== GIVEN REQUEST ==
Copy exactly the lines from the start of the material through the line with "return (o[0], o[1], o[2], 1)". Pictures stay out of the copy.

((

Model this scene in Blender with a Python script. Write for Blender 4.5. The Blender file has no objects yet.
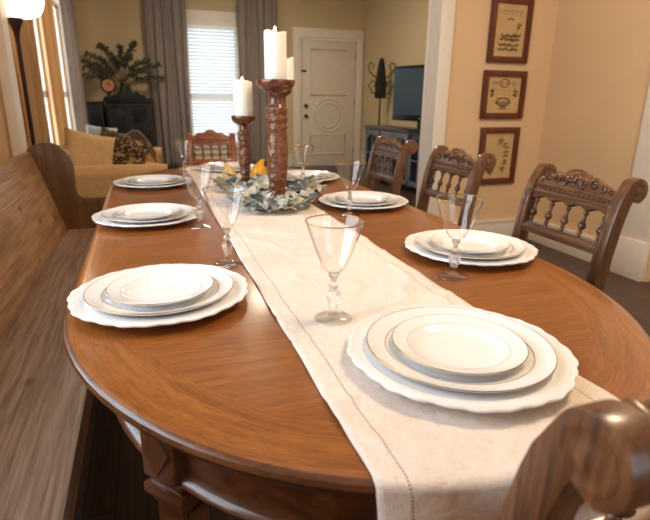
import bpy, bmesh, math, random
from mathutils import Vector, Matrix, noise
R = math.radians
PI = math.pi
S = bpy.context.scene
COL = S.collection
random.seed(7)

# ------------------------------------------------------------------ helpers
def srgb(h):
    h = h.lstrip('#')
    o = []
    for i in (0, 2, 4):
        v = int(h[i:i+2], 16) / 255
        o.append(v / 12.92 if v <= .04045 else ((v + .055) / 1.055) ** 2.4)
    return (o[0], o[1], o[2], 1)

class N:
    """tiny node helper"""
    def __init__(s, name):
        s.m = bpy.data.materials.new(name); s.m.use_nodes = True
        s.t = s.m.node_tree; s.n = s.t.nodes; s.n.clear()
        s.out = s.n.new('ShaderNodeOutputMaterial')
    def new(s, typ, **kw):
        n = s.n.new(typ)
        for k, v in kw.items():
            setattr(n, k, v)
        return n
    def link(s, a, b): s.t.links.new(a, b)
    def ramp(s, fac, stops):
        r = s.new('ShaderNodeValToRGB')
        el = r.color_ramp.elements
        while len(el) < len(stops): el.new(.5)
        for e, (p, c) in zip(el, stops):
            e.position = p; e.color = c
        s.link(fac, r.inputs[0]); return r.outputs[0]
    def bsdf(s, **kw):
        b = s.new('ShaderNodeBsdfPrincipled')
        for k, v in kw.items():
            k = k.replace('_', ' ')
            if hasattr(v, 'is_output'): s.link(v, b.inputs[k])
            else: b.inputs[k].default_value = v
        s.link(b.outputs[0], s.out.inputs[0]); return b
    def coords(s, scale=(1, 1, 1), kind='Object', rot=(0, 0, 0)):
        c = s.new('ShaderNodeTexCoord'); mp = s.new('ShaderNodeMapping')
        mp.inputs['Scale'].default_value = scale; mp.inputs['Rotation'].default_value = rot
        s.link(c.outputs[kind], mp.inputs[0]); return mp.outputs[0]
    def noise(s, vec, scale, detail=4, rough=.55, dist=0):
        n = s.new('ShaderNodeTexNoise'); n.inputs['Scale'].default_value = scale
        n.inputs['Detail'].default_value = detail; n.inputs['Roughness'].default_value = rough
        n.inputs['Distortion'].default_value = dist
        s.link(vec, n.inputs['Vector']); return n.outputs[0]
    def mix(s, fac, a, b, blend='MIX'):
        x = s.new('ShaderNodeMix'); x.data_type = 'RGBA'; x.blend_type = blend
        for sock, v in ((x.inputs[0], fac), (x.inputs[6], a), (x.inputs[7], b)):
            if hasattr(v, 'is_output'): s.link(v, sock)
            else: sock.default_value = v
        return x.outputs[2]
    def math(s, op, a, b=0):
        x = s.new('ShaderNodeMath'); x.operation = op
        for sock, v in ((x.inputs[0], a), (x.inputs[1], b)):
            if hasattr(v, 'is_output'): s.link(v, sock)
            else: sock.default_value = v
        return x.outputs[0]
    def bump(s, b, h, strength=.3, dist=.002):
        n = s.new('ShaderNodeBump'); n.inputs['Strength'].default_value = strength
        n.inputs['Distance'].default_value = dist
        s.link(h, n.inputs['Height']); s.link(n.outputs[0], b.inputs['Normal'])

def plain(name, col, rough=.5, spec=.5, metal=0, var=.06, scale=12, coat=0, bump=0, bscale=60):
    k = N(name); v = k.coords()
    c = srgb(col)
    n = k.noise(v, scale, 3)
    lo = tuple(x * (1 - var) for x in c[:3]) + (1,); hi = tuple(min(1, x * (1 + var)) for x in c[:3]) + (1,)
    b = k.bsdf(Base_Color=k.ramp(n, [(.3, lo), (.7, hi)]), Roughness=rough, Metallic=metal, Coat_Weight=coat)
    b.inputs['Specular IOR Level'].default_value = spec
    if bump: k.bump(b, k.noise(v, bscale, 3), bump)
    return k.m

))

== RESULT OF THE EXERCISE ==
Model this scene in Blender with a Python script. Write for Blender 4.5. The Blender file has no objects yet.
import bpy, bmesh, math, random
from mathutils import Vector, Matrix, noise
R = math.radians
PI = math.pi
S = bpy.context.scene
COL = S.collection
random.seed(7)

# ------------------------------------------------------------------ helpers
def srgb(h):
    h = h.lstrip('#')
    o = []
    for i in (0, 2, 4):
        v = int(h[i:i+2], 16) / 255
        o.append(v / 12.92 if v <= .04045 else ((v + .055) / 1.055) ** 2.4)
    return (o[0], o[1], o[2], 1)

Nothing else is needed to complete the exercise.